## EXERCISE BRIEF
Everything from the line containing "M_t, mx0, mx1 = vbox('wrapped_load', 'dark" through the line containing "vbox('stacked_carton', 'olive brown" should be repeated exactly, and nothing else from the data.

## PROVIDED INFORMATION
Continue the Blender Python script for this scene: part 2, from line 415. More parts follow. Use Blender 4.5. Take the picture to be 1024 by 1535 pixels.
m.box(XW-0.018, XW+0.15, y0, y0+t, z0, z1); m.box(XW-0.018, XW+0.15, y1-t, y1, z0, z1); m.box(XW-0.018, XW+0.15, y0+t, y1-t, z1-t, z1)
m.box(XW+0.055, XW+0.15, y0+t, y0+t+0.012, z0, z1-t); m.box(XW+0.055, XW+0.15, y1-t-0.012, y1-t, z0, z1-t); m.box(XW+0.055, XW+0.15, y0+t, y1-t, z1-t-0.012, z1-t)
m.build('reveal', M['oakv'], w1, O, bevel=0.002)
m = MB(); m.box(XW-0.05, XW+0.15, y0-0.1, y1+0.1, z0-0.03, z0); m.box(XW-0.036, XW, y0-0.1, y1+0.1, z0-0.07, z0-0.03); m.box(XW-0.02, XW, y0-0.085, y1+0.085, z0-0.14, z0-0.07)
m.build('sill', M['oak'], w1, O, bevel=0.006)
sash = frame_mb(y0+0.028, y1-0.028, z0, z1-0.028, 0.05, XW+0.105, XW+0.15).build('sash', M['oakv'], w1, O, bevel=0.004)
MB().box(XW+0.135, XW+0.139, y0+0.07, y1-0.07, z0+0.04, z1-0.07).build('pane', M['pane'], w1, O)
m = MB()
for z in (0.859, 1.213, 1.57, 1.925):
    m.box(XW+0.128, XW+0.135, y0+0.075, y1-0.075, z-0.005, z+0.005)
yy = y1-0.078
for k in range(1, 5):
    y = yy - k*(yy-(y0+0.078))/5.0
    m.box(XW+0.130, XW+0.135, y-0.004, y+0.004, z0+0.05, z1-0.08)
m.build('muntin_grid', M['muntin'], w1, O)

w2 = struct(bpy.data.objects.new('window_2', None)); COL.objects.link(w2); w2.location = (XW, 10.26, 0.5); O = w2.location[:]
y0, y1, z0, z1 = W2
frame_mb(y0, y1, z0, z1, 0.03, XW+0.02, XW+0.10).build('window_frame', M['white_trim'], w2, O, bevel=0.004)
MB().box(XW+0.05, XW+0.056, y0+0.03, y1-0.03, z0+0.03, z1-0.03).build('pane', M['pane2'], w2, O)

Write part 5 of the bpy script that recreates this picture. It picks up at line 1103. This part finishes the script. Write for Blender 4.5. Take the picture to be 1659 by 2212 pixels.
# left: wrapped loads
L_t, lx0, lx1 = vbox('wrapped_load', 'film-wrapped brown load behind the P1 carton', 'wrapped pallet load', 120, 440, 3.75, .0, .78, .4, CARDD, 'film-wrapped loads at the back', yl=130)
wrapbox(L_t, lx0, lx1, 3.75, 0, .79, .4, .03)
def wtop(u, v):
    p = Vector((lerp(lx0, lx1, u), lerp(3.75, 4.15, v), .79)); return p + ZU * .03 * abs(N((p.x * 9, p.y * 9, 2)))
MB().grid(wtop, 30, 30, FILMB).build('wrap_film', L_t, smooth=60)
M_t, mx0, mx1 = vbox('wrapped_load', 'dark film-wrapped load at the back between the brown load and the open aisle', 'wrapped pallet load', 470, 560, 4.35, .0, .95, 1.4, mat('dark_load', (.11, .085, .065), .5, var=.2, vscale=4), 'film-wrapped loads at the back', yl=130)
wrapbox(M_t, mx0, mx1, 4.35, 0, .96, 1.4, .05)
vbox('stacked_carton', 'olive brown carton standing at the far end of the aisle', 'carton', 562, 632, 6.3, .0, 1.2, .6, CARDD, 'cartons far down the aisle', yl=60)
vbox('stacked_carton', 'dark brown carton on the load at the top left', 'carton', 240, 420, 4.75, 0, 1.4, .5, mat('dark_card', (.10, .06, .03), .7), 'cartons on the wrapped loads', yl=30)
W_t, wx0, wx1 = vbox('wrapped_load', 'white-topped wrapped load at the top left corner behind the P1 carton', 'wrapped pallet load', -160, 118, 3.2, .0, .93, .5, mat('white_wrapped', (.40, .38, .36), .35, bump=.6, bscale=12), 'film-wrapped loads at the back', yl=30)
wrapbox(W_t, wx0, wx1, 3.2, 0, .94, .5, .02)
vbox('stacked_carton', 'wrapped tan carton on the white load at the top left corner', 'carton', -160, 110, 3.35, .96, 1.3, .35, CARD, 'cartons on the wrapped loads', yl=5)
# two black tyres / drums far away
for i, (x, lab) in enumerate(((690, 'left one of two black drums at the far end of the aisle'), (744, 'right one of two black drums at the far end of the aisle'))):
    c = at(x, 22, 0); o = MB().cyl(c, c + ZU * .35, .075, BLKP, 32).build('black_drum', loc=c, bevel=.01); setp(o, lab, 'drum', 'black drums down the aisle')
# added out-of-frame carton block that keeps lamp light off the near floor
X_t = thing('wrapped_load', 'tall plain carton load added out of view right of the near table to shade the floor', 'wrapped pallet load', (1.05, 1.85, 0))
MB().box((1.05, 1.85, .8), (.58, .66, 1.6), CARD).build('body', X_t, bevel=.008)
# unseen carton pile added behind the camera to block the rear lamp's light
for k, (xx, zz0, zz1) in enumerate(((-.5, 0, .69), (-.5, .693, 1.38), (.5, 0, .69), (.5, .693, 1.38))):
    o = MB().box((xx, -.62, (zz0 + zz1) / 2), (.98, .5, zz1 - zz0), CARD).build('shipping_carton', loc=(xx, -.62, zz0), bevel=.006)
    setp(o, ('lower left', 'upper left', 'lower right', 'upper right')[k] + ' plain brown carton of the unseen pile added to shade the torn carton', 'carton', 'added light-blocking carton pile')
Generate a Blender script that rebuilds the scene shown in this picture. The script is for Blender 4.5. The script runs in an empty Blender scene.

## SOLUTION TO THIS TASK
M_t, mx0, mx1 = vbox('wrapped_load', 'dark film-wrapped load at the back between the brown load and the open aisle', 'wrapped pallet load', 470, 560, 4.35, .0, .95, 1.4, mat('dark_load', (.11, .085, .065), .5, var=.2, vscale=4), 'film-wrapped loads at the back', yl=130)
wrapbox(M_t, mx0, mx1, 4.35, 0, .96, 1.4, .05)
vbox('stacked_carton', 'olive brown carton standing at the far end of the aisle', 'carton', 562, 632, 6.3, .0, 1.2, .6, CARDD, 'cartons far down the aisle', yl=60)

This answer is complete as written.